Rio 2016 has reflected both the good and bad in sport, raising some philosophical questions along the way. Do the Olympics and competitive sport really benefit the wider population? Can the incremental changes and improvements in training and nutrition we see in elite sport have a translatable impact on the health of our nation? And if not, why not?

This is where the anecdotal can be limiting. We can glory in the exploits of our elite sportsmen and women but the very vast majority of our population will not and cannot emulate such feats. We don’t have to, but we can achieve our own personal goals. The Olympians are the example of what can be achieved, the data analysis of their exploits is essential to give a template for the rest of us to participate in a recreational fashion. There is one proviso, there has to be a comprehensive evaluation process. You can never say there has been an improvement unless there is movement from a baseline.

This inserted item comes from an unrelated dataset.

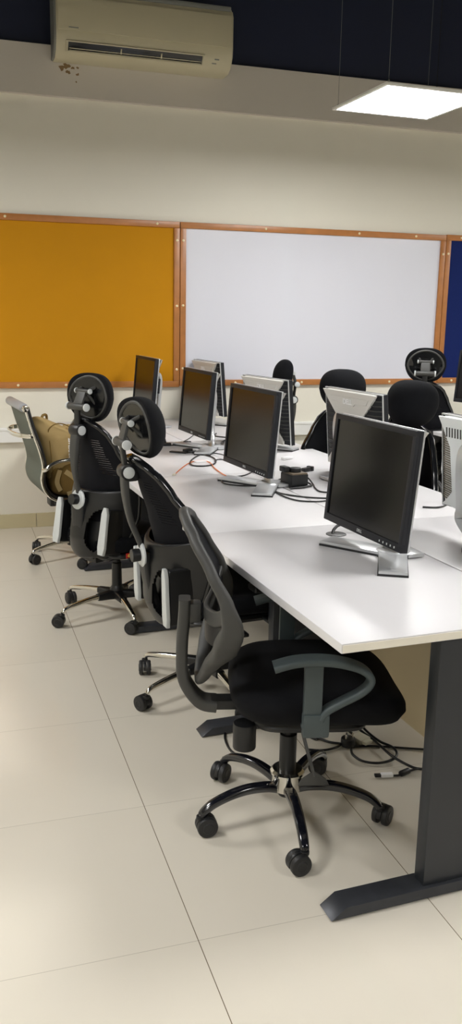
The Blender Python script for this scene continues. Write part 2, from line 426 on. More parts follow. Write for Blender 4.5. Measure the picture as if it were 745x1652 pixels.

We all believe exercise is good for you. Well, how good is it for you? And how do we know? How can we qualify and quantify how good it is for this person, that person, this group of people? This is where the researchers and scientists come in. They can use the data and the evaluations on an ongoing basis to show that this exercise works, to say that if you do this, you’ll get healthier, both in body and mind.

Pilot studies are essential to get past the anecdotal and into the sphere of science and research. Armed with research evidence, we can then say that this exercise or programme can make a material difference to our lives. This helps to justify more investment in sport and exercise, nutrition and well-being programmes on a national and community level. Preventative measures to improve the health of a nation are a way of sidestepping the economic carnage coming down the track. We need to recognise this fact and this is not anecdotal: if we’re an unhealthy country, it costs the country. If we’re healthy, it saves the country a fortune, and I think we should all be about saving a bit of money right now, and making ourselves healthier to boot.

Disclaimer: The opinions expressed in our guest blogs are the author’s own, and do not reflect the opinions of the Irish Research Council or any employee thereof.